- TASK TO CARRY OUT
Quote the whole listing word for word, please.

* START RAW DATA *

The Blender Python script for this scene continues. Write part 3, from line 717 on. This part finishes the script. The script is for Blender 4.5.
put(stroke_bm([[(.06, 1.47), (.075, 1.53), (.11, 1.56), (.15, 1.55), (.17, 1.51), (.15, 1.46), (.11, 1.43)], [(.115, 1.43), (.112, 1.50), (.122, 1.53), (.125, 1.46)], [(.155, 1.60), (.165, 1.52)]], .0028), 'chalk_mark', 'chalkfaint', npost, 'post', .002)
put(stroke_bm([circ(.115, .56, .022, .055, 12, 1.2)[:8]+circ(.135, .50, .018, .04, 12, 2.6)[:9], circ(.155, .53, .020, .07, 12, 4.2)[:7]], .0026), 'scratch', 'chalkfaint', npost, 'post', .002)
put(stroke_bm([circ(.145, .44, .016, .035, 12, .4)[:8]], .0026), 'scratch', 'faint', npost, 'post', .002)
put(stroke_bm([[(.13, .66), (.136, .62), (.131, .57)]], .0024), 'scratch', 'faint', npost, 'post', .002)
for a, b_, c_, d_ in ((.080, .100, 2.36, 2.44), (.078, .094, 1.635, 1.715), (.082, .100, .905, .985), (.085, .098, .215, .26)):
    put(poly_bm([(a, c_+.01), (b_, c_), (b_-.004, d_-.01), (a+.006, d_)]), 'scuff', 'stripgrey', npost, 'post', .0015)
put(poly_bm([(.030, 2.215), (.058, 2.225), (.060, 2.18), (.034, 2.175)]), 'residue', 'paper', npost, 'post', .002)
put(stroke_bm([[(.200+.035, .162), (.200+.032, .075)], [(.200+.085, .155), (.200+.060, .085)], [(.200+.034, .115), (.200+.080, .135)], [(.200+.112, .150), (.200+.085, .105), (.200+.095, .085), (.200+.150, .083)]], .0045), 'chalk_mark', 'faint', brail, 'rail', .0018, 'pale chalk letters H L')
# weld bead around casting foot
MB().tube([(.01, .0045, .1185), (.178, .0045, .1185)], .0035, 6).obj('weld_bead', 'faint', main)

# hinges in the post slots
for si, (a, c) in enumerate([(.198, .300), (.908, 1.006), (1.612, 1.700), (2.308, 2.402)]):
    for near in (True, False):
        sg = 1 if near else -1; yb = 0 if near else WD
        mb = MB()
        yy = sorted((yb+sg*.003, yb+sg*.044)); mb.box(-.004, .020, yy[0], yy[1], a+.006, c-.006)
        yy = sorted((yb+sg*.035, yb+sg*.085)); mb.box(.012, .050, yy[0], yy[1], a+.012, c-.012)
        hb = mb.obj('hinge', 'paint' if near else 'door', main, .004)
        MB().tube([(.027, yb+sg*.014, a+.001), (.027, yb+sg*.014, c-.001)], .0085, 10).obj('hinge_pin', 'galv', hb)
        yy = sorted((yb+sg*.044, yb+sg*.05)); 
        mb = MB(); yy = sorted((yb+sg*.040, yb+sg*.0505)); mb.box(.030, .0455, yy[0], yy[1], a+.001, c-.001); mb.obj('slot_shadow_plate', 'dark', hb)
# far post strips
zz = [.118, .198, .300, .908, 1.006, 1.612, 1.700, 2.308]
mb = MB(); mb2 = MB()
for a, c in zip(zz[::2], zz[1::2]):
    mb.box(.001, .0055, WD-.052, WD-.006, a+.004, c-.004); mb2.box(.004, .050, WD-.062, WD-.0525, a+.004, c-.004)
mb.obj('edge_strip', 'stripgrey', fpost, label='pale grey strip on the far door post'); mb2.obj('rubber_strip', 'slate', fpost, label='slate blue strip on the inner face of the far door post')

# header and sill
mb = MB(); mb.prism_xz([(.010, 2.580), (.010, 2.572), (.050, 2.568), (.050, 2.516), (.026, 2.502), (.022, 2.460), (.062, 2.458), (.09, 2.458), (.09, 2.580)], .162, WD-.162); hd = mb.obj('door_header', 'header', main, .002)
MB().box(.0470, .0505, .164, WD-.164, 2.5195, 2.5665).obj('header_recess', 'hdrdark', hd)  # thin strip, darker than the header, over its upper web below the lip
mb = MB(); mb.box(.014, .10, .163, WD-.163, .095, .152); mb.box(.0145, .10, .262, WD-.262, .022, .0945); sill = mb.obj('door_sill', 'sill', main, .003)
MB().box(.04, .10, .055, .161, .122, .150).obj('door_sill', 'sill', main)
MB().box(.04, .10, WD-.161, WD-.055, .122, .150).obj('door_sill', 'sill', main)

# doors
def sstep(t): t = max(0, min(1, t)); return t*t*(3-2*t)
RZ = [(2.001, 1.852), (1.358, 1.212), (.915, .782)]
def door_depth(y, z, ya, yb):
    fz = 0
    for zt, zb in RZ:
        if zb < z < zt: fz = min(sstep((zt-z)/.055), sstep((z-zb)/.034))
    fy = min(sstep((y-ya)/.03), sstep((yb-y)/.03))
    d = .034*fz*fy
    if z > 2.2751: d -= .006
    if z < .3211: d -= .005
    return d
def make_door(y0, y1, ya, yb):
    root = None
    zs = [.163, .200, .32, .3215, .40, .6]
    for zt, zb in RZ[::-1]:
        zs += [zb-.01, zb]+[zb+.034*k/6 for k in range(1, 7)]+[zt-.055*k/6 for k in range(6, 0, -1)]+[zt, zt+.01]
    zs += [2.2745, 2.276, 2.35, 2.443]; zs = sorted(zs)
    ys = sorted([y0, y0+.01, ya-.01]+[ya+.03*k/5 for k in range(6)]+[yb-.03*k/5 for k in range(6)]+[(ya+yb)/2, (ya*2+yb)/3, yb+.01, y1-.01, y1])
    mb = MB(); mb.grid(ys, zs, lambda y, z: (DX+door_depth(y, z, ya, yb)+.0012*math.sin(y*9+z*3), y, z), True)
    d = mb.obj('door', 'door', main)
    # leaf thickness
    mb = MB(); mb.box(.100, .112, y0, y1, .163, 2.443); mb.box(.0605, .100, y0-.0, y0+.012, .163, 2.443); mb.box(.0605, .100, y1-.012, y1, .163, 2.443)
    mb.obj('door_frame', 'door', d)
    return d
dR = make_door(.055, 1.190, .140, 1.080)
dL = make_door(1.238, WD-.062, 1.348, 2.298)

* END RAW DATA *

- FULL OUTPUT
The Blender Python script for this scene continues. Write part 3, from line 717 on. This part finishes the script. The script is for Blender 4.5.
put(stroke_bm([[(.06, 1.47), (.075, 1.53), (.11, 1.56), (.15, 1.55), (.17, 1.51), (.15, 1.46), (.11, 1.43)], [(.115, 1.43), (.112, 1.50), (.122, 1.53), (.125, 1.46)], [(.155, 1.60), (.165, 1.52)]], .0028), 'chalk_mark', 'chalkfaint', npost, 'post', .002)
put(stroke_bm([circ(.115, .56, .022, .055, 12, 1.2)[:8]+circ(.135, .50, .018, .04, 12, 2.6)[:9], circ(.155, .53, .020, .07, 12, 4.2)[:7]], .0026), 'scratch', 'chalkfaint', npost, 'post', .002)
put(stroke_bm([circ(.145, .44, .016, .035, 12, .4)[:8]], .0026), 'scratch', 'faint', npost, 'post', .002)
put(stroke_bm([[(.13, .66), (.136, .62), (.131, .57)]], .0024), 'scratch', 'faint', npost, 'post', .002)
for a, b_, c_, d_ in ((.080, .100, 2.36, 2.44), (.078, .094, 1.635, 1.715), (.082, .100, .905, .985), (.085, .098, .215, .26)):
    put(poly_bm([(a, c_+.01), (b_, c_), (b_-.004, d_-.01), (a+.006, d_)]), 'scuff', 'stripgrey', npost, 'post', .0015)
put(poly_bm([(.030, 2.215), (.058, 2.225), (.060, 2.18), (.034, 2.175)]), 'residue', 'paper', npost, 'post', .002)
put(stroke_bm([[(.200+.035, .162), (.200+.032, .075)], [(.200+.085, .155), (.200+.060, .085)], [(.200+.034, .115), (.200+.080, .135)], [(.200+.112, .150), (.200+.085, .105), (.200+.095, .085), (.200+.150, .083)]], .0045), 'chalk_mark', 'faint', brail, 'rail', .0018, 'pale chalk letters H L')
# weld bead around casting foot
MB().tube([(.01, .0045, .1185), (.178, .0045, .1185)], .0035, 6).obj('weld_bead', 'faint', main)

# hinges in the post slots
for si, (a, c) in enumerate([(.198, .300), (.908, 1.006), (1.612, 1.700), (2.308, 2.402)]):
    for near in (True, False):
        sg = 1 if near else -1; yb = 0 if near else WD
        mb = MB()
        yy = sorted((yb+sg*.003, yb+sg*.044)); mb.box(-.004, .020, yy[0], yy[1], a+.006, c-.006)
        yy = sorted((yb+sg*.035, yb+sg*.085)); mb.box(.012, .050, yy[0], yy[1], a+.012, c-.012)
        hb = mb.obj('hinge', 'paint' if near else 'door', main, .004)
        MB().tube([(.027, yb+sg*.014, a+.001), (.027, yb+sg*.014, c-.001)], .0085, 10).obj('hinge_pin', 'galv', hb)
        yy = sorted((yb+sg*.044, yb+sg*.05)); 
        mb = MB(); yy = sorted((yb+sg*.040, yb+sg*.0505)); mb.box(.030, .0455, yy[0], yy[1], a+.001, c-.001); mb.obj('slot_shadow_plate', 'dark', hb)
# far post strips
zz = [.118, .198, .300, .908, 1.006, 1.612, 1.700, 2.308]
mb = MB(); mb2 = MB()
for a, c in zip(zz[::2], zz[1::2]):
    mb.box(.001, .0055, WD-.052, WD-.006, a+.004, c-.004); mb2.box(.004, .050, WD-.062, WD-.0525, a+.004, c-.004)
mb.obj('edge_strip', 'stripgrey', fpost, label='pale grey strip on the far door post'); mb2.obj('rubber_strip', 'slate', fpost, label='slate blue strip on the inner face of the far door post')

# header and sill
mb = MB(); mb.prism_xz([(.010, 2.580), (.010, 2.572), (.050, 2.568), (.050, 2.516), (.026, 2.502), (.022, 2.460), (.062, 2.458), (.09, 2.458), (.09, 2.580)], .162, WD-.162); hd = mb.obj('door_header', 'header', main, .002)
MB().box(.0470, .0505, .164, WD-.164, 2.5195, 2.5665).obj('header_recess', 'hdrdark', hd)  # thin strip, darker than the header, over its upper web below the lip
mb = MB(); mb.box(.014, .10, .163, WD-.163, .095, .152); mb.box(.0145, .10, .262, WD-.262, .022, .0945); sill = mb.obj('door_sill', 'sill', main, .003)
MB().box(.04, .10, .055, .161, .122, .150).obj('door_sill', 'sill', main)
MB().box(.04, .10, WD-.161, WD-.055, .122, .150).obj('door_sill', 'sill', main)

# doors
def sstep(t): t = max(0, min(1, t)); return t*t*(3-2*t)
RZ = [(2.001, 1.852), (1.358, 1.212), (.915, .782)]
def door_depth(y, z, ya, yb):
    fz = 0
    for zt, zb in RZ:
        if zb < z < zt: fz = min(sstep((zt-z)/.055), sstep((z-zb)/.034))
    fy = min(sstep((y-ya)/.03), sstep((yb-y)/.03))
    d = .034*fz*fy
    if z > 2.2751: d -= .006
    if z < .3211: d -= .005
    return d
def make_door(y0, y1, ya, yb):
    root = None
    zs = [.163, .200, .32, .3215, .40, .6]
    for zt, zb in RZ[::-1]:
        zs += [zb-.01, zb]+[zb+.034*k/6 for k in range(1, 7)]+[zt-.055*k/6 for k in range(6, 0, -1)]+[zt, zt+.01]
    zs += [2.2745, 2.276, 2.35, 2.443]; zs = sorted(zs)
    ys = sorted([y0, y0+.01, ya-.01]+[ya+.03*k/5 for k in range(6)]+[yb-.03*k/5 for k in range(6)]+[(ya+yb)/2, (ya*2+yb)/3, yb+.01, y1-.01, y1])
    mb = MB(); mb.grid(ys, zs, lambda y, z: (DX+door_depth(y, z, ya, yb)+.0012*math.sin(y*9+z*3), y, z), True)
    d = mb.obj('door', 'door', main)
    # leaf thickness
    mb = MB(); mb.box(.100, .112, y0, y1, .163, 2.443); mb.box(.0605, .100, y0-.0, y0+.012, .163, 2.443); mb.box(.0605, .100, y1-.012, y1, .163, 2.443)
    mb.obj('door_frame', 'door', d)
    return d
dR = make_door(.055, 1.190, .140, 1.080)
dL = make_door(1.238, WD-.062, 1.348, 2.298)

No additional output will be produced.